今回は、横浜市営地下鉄グリーンラインとして一部開業している横浜環状鉄道について、横浜市のHP資料及びWikipediaの情報を基に検討します。
<概略>
本路線は1960年代より横浜市六大事業の一環として港北ニュータウンとともに構想されてきた高速鉄道事業であり、「横浜環状鉄道」の一部として中山駅から日吉駅までが横浜市営地下鉄グリーンラインとして開業しています。さらに日吉駅から鶴見駅、中山駅から二俣川駅、東戸塚駅、上大岡駅、根岸駅そしてみなとみらい線の元町・中華街駅方面へ延伸する計画があります。
現在、横浜市内には郊外区拠点を環状型に連続して結ぶ基幹交通網に全線完成したものが無いため、グリーンライン延伸による市域一体化への期待は大きく、特に横浜市における主要な生活拠点(旧:副都心)とされる地域を接続する意味でも重要な路線とされています。
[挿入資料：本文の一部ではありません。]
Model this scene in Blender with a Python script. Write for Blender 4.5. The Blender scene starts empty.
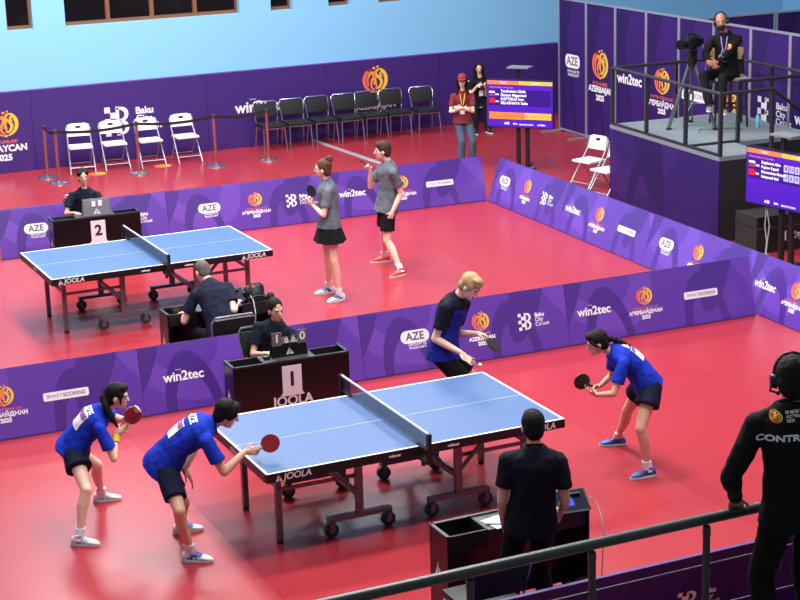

なお、横浜市の環状型の交通網としては唯一、都市計画道路の環状2号線が存在しますが、これは既成市街地エリアの外周部を環状に結ぶ幹線道路であり、郊外部を環状型に結ぶ交通網は鉄道・幹線道路共に全線完成していません。
2016年の交通政策審議会による「交通政策審議会答申第198号」では、「地域の成長に応じた鉄道ネットワークの充実に資するプロジェクト」として位置づけられ、「課題」として「事業性に課題があるため、横浜市等において事業性の確保に向けた取組等を進めた上で、事業計画について十分な検討が行われることを期待」との意見が付けられています。
<結論>
・鶴見~日吉、中山~二俣川、元町・中華街~根岸において、検討を進めているが、着工の目途は立っていない。
<開業区間>
路線距離(営業キロ):13.0km(建設キロは13.1km)
軌間:1,435mm
駅数(起終点駅を含む):10
中山駅、川和町駅(地上)、都筑ふれあいの丘駅、センター南駅(地上)、センター北駅(地上)、北山田駅、東山田駅、高田駅、日吉本町駅、日吉駅
複線区間:全線
電化区間:全線(直流1,500V架空電車線方式)
地上区間:中山 – センター北間
最高速度:80km/h(営業運転では75km/h)
電化方式:直流1,500 V 架空電車線方式、車上一次鉄輪式リニアモーター方式
車両基地:川和車両基地
<未開業区間>
日吉~鶴見(検討中) 18分短縮
現状:29分(乗換2回) 整備後:11分(乗換なし)
中山~二俣川(検討中) 33分短縮
現状:44分(乗換1回) 整備後:11分(乗換なし)
二俣川~東戸塚 22分短縮
現状:31分(乗換1回) 整備後:9分(乗換なし)
東戸塚~上大岡 13分短縮
現状:21分(乗換1回) 整備後:8分(乗換なし)
上大岡~根岸 18分短縮
現状:24分(乗換1回) 整備後:6分(乗換なし)
根岸~元町・中華街(検討中) 19分短縮
現状:28分(乗換1回) 整備後:9分(乗換なし)
延長:34.4km
総事業費:7,700億円
輸送密度:41.7千人/日
B/C費用便益比:0.8
<整備効果>
・市域の主要な生活拠点を結び、横浜市の鉄道ネットワークのより一層の充実が図られます。
・横浜駅を中心とした放射状の鉄道路線を短絡し、災害等による輸送障害発生時の代替路線が確保されます。
・市域の主要な生活拠点を乗り換えなしでつなぐことにより、人の流れの増加、業務圏・商圏の拡大などが期待できます。
<取組の方向性>
・全線の整備により市域の一体化や交通利便性の向上が期待されますが、多額の費用を要することから長期的に取り組む路線としている。
・鉄道のネットワーク機能や効率的な運営を確保するために、まずグリーンラインやみなとみらい線の隣接区間から検討を進めている。
※直通運転を考慮すると、グリーンライン隣接区間はリニアモーター方式、みなとみらい線隣接区間は回転型モーター方式が採用されると考えられ、区間途中で乗り換えが発生するとみられる。
・事業性をさらに高めるため、鉄道整備とまちづくりの連携方策や沿線の交通需要を喚起するための方策などを検討している。
<まとめ>
・グリーンラインとみなとみらい線の隣接区間(鶴見~日吉、中山~二俣川、元町・中華街~根岸)の、検討を進めているが、事業性に課題があるため着工の目途は立っていない。
・グリーンライン隣接区間はリニアモーター方式、みなとみらい線隣接区間は回転型モーター方式が採用されれば、路線の中間で乗り換えが必要となる。